Re: N275CH First Flight Q200


Peter Harris <peterjfharris@...>
 

Kevin congratulations on the way you handled the flight and for the positive attitude to solve the glitch.
I had similar power surge with a gravity fed Revmaster caused by fuel in the plans built vent. . Under certain conditions at about 90mph on climb fuel will remain in that particular fuel vent as gravity works against ram air. The vent is too long and it points down. There will be no sign of the problem on the ground. I fitted a short vent upward facing and have had no further problem.
In an 0-200 the effect would cause fuel level variations in the bowl affecting mixture but power surge has not been reported before.
<Fuel vent: Checked before and after flight. Not hard plugged but who knows
if fuel plugged it on this flight

Flow check header tank in flight position: Not in flight position but it did
flow like a racehorse with the tail on the ground. (I rechecked this as soon
as I got it back to the hangar.) Actual flow I don't know.>

Peter

-----Original Message-----
From: Q-LIST@... [mailto:Q-LIST@...] On Behalf Of
Jim Patillo
Sent: Sunday, April 17, 2005 10:36 PM
To: Q-LIST@...
Subject: [Q-LIST] Re: N275CH First Flight Q200




Kevin,

Congratulations you're still alive to tell the story. Some have not
been so lucky.

Do you have a gascolator? Do you have fuel lines running between the
carb and oil tank? Do you have heat sleeve over the fuel lines? Do
you have an aux tank? How much fuel did you have on board? Are you
sure your ram air to header was free and clear and not blocked by
fuel or some foreign matter? Was the header fuel flowed at the carb
in flight position (tail off, fuselage on the mains and split line on
the deck)prior to flight? If so what was the flow in gallons per
hour? Could you have had carb ice? Did you allow the engine to heat
soak prior to flight?

A lot of 0200 engines are much harder to turn over when they are
hot. What you experienced may be normal especially if your temps were
very high. Are you around anyone that can verify this condition?
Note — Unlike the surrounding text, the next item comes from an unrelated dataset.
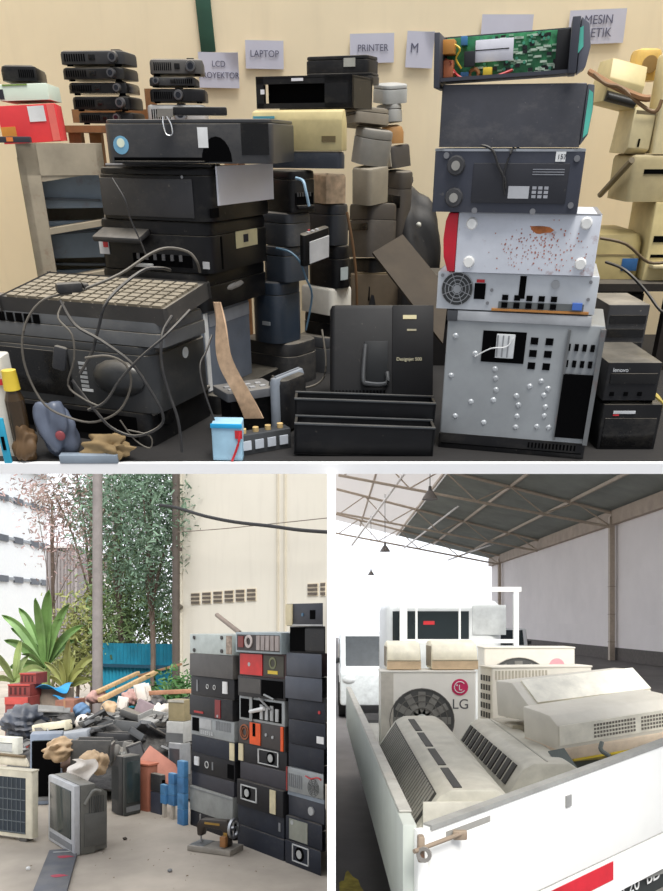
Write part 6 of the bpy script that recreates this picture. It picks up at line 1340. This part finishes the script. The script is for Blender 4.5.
W1 = dict(prof=[(0,.12),(.01,.22),(.30,.90),(.42,1),(.85,1),(1,.85),(1,0),(.15,0)])
wallunit('beige slotted grille wall unit lying along the left side of the truck bed', (far.x+.03, far.y, zb+.165), (near.x+.03, near.y, zb+.035), .30, .46, 0, AG, [
    ('air_slot*', DK, lambda b,w,d,h: [b.box((-.5+.08+.235*i+.1)*w, -d*.01, h+.001, w*.20, d*.085, .006) for i in range(4)]),
    ('grille', mat((150,146,136),.5), slope_bars(34, .03,.27,.29,.875,.04,.96,.006,.5)), ('grille_back', mat((60,57,52),.6), slope_bars(1, .02,.245,.295,.89,.03,.97,.002,1.)),
    ('end_cap', mat((206,202,190),.5,0,.3), lambda b,w,d,h: b.box(w/2+.004,.02,h*.45,.012,d*.8,h*.75,bev=.004))], **W1)
near = L3(540, 782, 4.05); far = L3(482, 724, 5.4)
wallunit('beige wall unit with a row of black openings beside the slotted grille unit', (far.x, far.y, zb+.13), (near.x, near.y, zb+.07), .29, .42, 0, AG, [
    ('opening*', DK, slope_bars(11, .14,.525,.29,.875,.05,.95,.008,.62)), ('groove', mat((160,156,144),.5), lambda b,w,d,h: b.box(0,d*.1,h+.001,w*.96,.008,.004))], **W1)
# upper pair lying across
pA, pB = L3(515, 716, 5.0), L3(636, 700, 5.4)
def cross(label, a, c, hgt_, dep_, roll, parts, m=LOADM, prof=None): wallunit(label, a, c, hgt_, dep_, roll, m, parts, prof=prof)
CP = [(0,0),(0,.28),(.14,.45),(.55,1),(1,1),(1,0)]
cross('cream wall unit with a plain sloping cover, lying across the load', (pA.x, pA.y, pA.z-.02), (pB.x, pB.y, pB.z-.02), .23, .38, 0, [('cover_flap', mat((238,232,214),.4,0,.1), slope_bars(1,.14,.45,.55,1.,.07,.995,.012,1.)), ('lower_lip', mat((200,188,160),.5), lambda b,w,d,h: b.box(.06*w,-d/2-.004,h*.14,w*.86,.012,h*.16))], prof=CP)
pA, pB = L3(541, 744, 4.55), L3(664, 724, 4.8)
cross('cream wall unit with square vent grids across the load by the tailgate', (pA.x, pA.y, pA.z-.06), (pB.x, pB.y, pB.z-.06), .25, .36, 4, [
    ('front_face', mat((236,230,214),.4,0,.1), 'F', .01,.99,.36,.80,.004), ('vent_grid', mat((120,114,104),.6), grid('F',14,4,.27,.60,.42,.76,.007,.6,.6)), ('vent_grid', mat((120,114,104),.6), grid('F',14,4,.64,.97,.42,.76,.007,.6,.6)),
    ('lower_tray', mat((216,196,172),.5), lambda b,w,d,h: b.box(0,-.01,h*.15,w*1.01,d*1.02,h*.26,bev=.01)), ('tape_line', YEL, 'F', .1,1,-.02,.03,.012)],
    prof=[(0,0),(0,.80),(.22,.98),(.5,1),(1,1),(1,0)])
# padding under the cross units, straps and hoses
P = Lp(536, 752, 800, 4.5, None, 650, 24, base=zb-HC+.004, height=L3(541,744,4.55).z-.075-zb, depth=.5)
dev('foam_pad', 'grey green padded bundle under the lower cream wall unit', 'padding', P, mat((104,108,102),.8,0,.2,vary=.2), [('yellow_edge', mat((190,170,96),.6), 'F', 0,1,.88,.99,.01), ('red_tag', mat((150,80,70),.6), 'F', .42,.55,.45,.60,.008)], rv=.06, rt=.05)
P = Lp(512, 722, 800, 5.0, None, 640, 10, base=zb-HC+.004, height=pA.z*0+L3(515,716,5.0).z-.06-zb, depth=.4)
dev('foam_pad', 'dull cream block carrying the upper cream wall unit', 'padding', P, mat((176,168,150),.7,0,.3), [('edge', mat((200,192,170),.6), 'F', 0,.08,0,1,.006)], rv=.02, rt=.02)
p_ = [(545,758,4.3),(560,768,4.2),(572,778,4.05),(580,786,3.95)]
one('strap', 'grey webbing strap hanging from the padded bundle to the tailgate', 'strap', Matrix(), mat((92,98,94),.8), lambda b: b.sheet(lambda u, v: (L3(548+26*u+16*v, 752+38*u-3*v, 4.22-.22*u)), 8, 4, .008))
b = B(); b.tube([L3(602,742,4.3),L3(601,750,4.28),L3(610,756,4.26)], .012); tag(b.build('hose', mat((110,116,112),.6)), 'short grey hose stub hooked on the padded bundle', 'hose')
# other vehicles
P = Lp(480, 624, 655, 27, None, 529, -6, depth=3.4, base=GZ, height=1.45)
CARW = mat((232,234,236), .3, vary=.02)
def carshape(b, w, d, h):
    b.prism([(-d/2,.25),(-d/2,h*.55),(-d*.42,h*.62),(-d*.30,h),(d*.2,h),(d*.34,h*.62),(d/2,h*.55),(d/2,.25)], -w/2, w/2, 'x', .05)
def car(label, P, m):
    dev('parked_car', label, 'car', P, m, [('windscreen', mat((50,56,60),.15), lambda b,w,d,h: b.prism([(-d*.425,h*.62),(-d*.312,h*.97),(-d*.30,h*.97),(-d*.41,h*.62)], -w*.42, w*.42, 'x')), ('side_window', mat((50,56,60),.15), lambda b,w,d,h: (b.prism([(-d*.36,h*.64),(-d*.27,h*.93),(d*.18,h*.93),(d*.26,h*.64)], -w/2-.01, -w/2+.005, 'x'), b.prism([(-d*.36,h*.64),(-d*.27,h*.93),(d*.18,h*.93),(d*.26,h*.64)], w/2-.005, w/2+.01, 'x'))),
        ('headlamp*', mat((210,214,216),.2), lambda b,w,d,h: [b.sphere((sx*w*.38,-d/2+.02,h*.47),.13,(1,.5,.6)) for sx in (-1,1)]), ('wheel*', mat((36,36,36),.8), lambda b,w,d,h: [b.cyl((sx*w*.5-.1*sx,sy*d*.3,.31),(sx*w*.5+.02*sx,sy*d*.3,.31),.31,n=20) for sx in (-1,1) for sy in (-1,1)]), ('mirror*', mat((60,62,64),.4), lambda b,w,d,h: [b.box(sx*(w/2+.09),-d*.3,h*.68,.16,.1,.12,bev=.03) for sx in (-1,1)])], shape=carshape)
car('white car parked far back right behind the truck cab', P, CARW)
P = Lp(338, 640, 760, 9.6, None, 352, -4, depth=3.4, base=GZ, height=1.5, width=.0+1.2) if 0 else at_place(LV, (.62-.0, 15.0, GZ), 1.1, 3.0, 1.5)
P.M = Matrix.Translation((.80, 15.5, 0)); P.w = 1.3
car('dark windowed white car at the far left of the shed behind the truck side', P, mat((206,212,214), .3))
one('floor_stain', 'yellow paint mark on the dark shed floor beside the truck', 'mark', Matrix.Translation((.13, 5.0, .002)), mat((176,160,70),.8,vary=.5), lambda b: b.lump((0,0,0),(.16,.9,.003),5,.25,3))
# =================================================================== camera, light, view
cam = bpy.data.cameras.new('camera'); co = bpy.data.objects.new('camera', cam); C.objects.link(co)
cam.sensor_fit = 'HORIZONTAL'; cam.sensor_width = 36.; cam.lens = 36.*F0/663.; cam.shift_y = (CY-445.5)/663.; cam.clip_end = 500; cam.clip_start = .05
co.location = (0, 0, HC); co.rotation_euler = (R(90), 0, 0); bpy.context.scene.camera = co
w = bpy.data.worlds.new('sky'); bpy.context.scene.world = w; w.use_nodes = True
bg = w.node_tree.nodes['Background']; bg.inputs[0].default_value = (.90,.93,1.,1); bg.inputs[1].default_value = 1.0
# overcast sky: bright overhead and ahead, dull low behind the viewer
n, l = w.node_tree.nodes, w.node_tree.links
def mth(op, a, b):
    m_ = n.new('ShaderNodeMath'); m_.operation = op
    for i, v in enumerate((a, b)):
        if hasattr(v, 'is_linked'): l.new(v, m_.inputs[i])
        else: m_.inputs[i].default_value = v
    return m_.outputs[0]
tc = n.new('ShaderNodeTexCoord'); sy = n.new('ShaderNodeSeparateXYZ'); l.new(tc.outputs['Generated'], sy.inputs[0])
k = mth('ADD', mth('MULTIPLY', sy.outputs[1], .42), mth('MULTIPLY', sy.outputs[2], .75))
mr = n.new('ShaderNodeMapRange'); mr.inputs[1].default_value = -.35; mr.inputs[2].default_value = .45; mr.inputs[3].default_value = .30; mr.inputs[4].default_value = 1.; l.new(k, mr.inputs[0])
l.new(mr.outputs[0], bg.inputs[1])
sl = bpy.data.lights.new('sun', 'SUN'); sl.energy = 2.4; sl.angle = R(28); sl.color = (1,.97,.92); so = bpy.data.objects.new('sun', sl); C.objects.link(so)
so.rotation_euler = Vector((-.18,.8,-.85)).to_track_quat('-Z','Y').to_euler(); so.location = (0,-3,8)
vs = bpy.context.scene.view_settings; vs.view_transform = 'Standard'; vs.look = 'None'; vs.gamma = 1.; vs.use_curve_mapping = False; vs.exposure = .75
bpy.context.scene.cycles.max_bounces = 8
Don't let this mishap deter you. I had a vapor lock at 60 hours
and the engine quit at about 150' off the ground in front of the
tower. I was able to get it around the pattern just as you did
by "pumping the throttle". I discovered the gascolator caused a vapor
lock, I shit canned it and the rest is history.

Regards,

Jim Patillo

--- In Q-LIST@..., "Kevin Fortin" <kfortin@p...> wrote:
Hey guys,



Got N275CH off the ground for the first time and got a few other
firsts as
well:



First engine malfunction



First declared emergency



First time in the dirt (mud)



All this took 60 or so seconds.



The good news is only the airplane and the pilot got muddy.



In a nutshell, I did three fast taxis, felt about as good as you
can for
your first shot into the air, then decided to give her a go. I
lined up on
the runway, hit the throttle and the takeoff went as much per plan
as I
could expect. Then after about 10 seconds and at about 100 feet the
engine
acted like it ran out of gas. Oh shit. I put the nose down, declared
emergency, and started heading back to the runway which at this
point was
obviously too short for the job at hand. Hoping for a plan B, I hit
the
throttle, the engine revved up, then slowed again after a few
seconds.
Seeing a connection there I kept pumping the throttle enough to get
her back
in the air and around the pattern for my "first" landing. Let's say
the
approach was not textbook but I got her back to the ground without
any
bounces or anything I could complain about. I let it roll out for a
bit and
then started braking. This is where the adrenaline of the situation
got the
better of me. I braked too hard and it started pulling a bit to the
right.
When I realized how hard I was braking I let off of the brake
(Johnson bar)
then ka-wam, I was headed for the other side of the runway. Damn, I
was just
thinking I was going to pull the stunt off. Except for the
embarrassment,
all was OK.



Yesterday, and at this point, I am thinking the engine had gotten
hot enough
that fuel was boiling in the carb.



Today, to try to reproduce the problem, I tied the tail down and
ran the
engine until the oil temp was 190 F, the previous day's takeoff oil
temp.
This was when I noticed what may the real problem. After shutting
down, when
I tried to move the prop, it moved with a lot of friction. I
quickly removed
the cowl and the sparkplugs to take away the
compression "resistance" and
found the engine was still hard to turn. Not knowing what to do I
figured
lunch was in order. When I got back from lunch, and the engine had
cooled
and it turned as light as I had known it before.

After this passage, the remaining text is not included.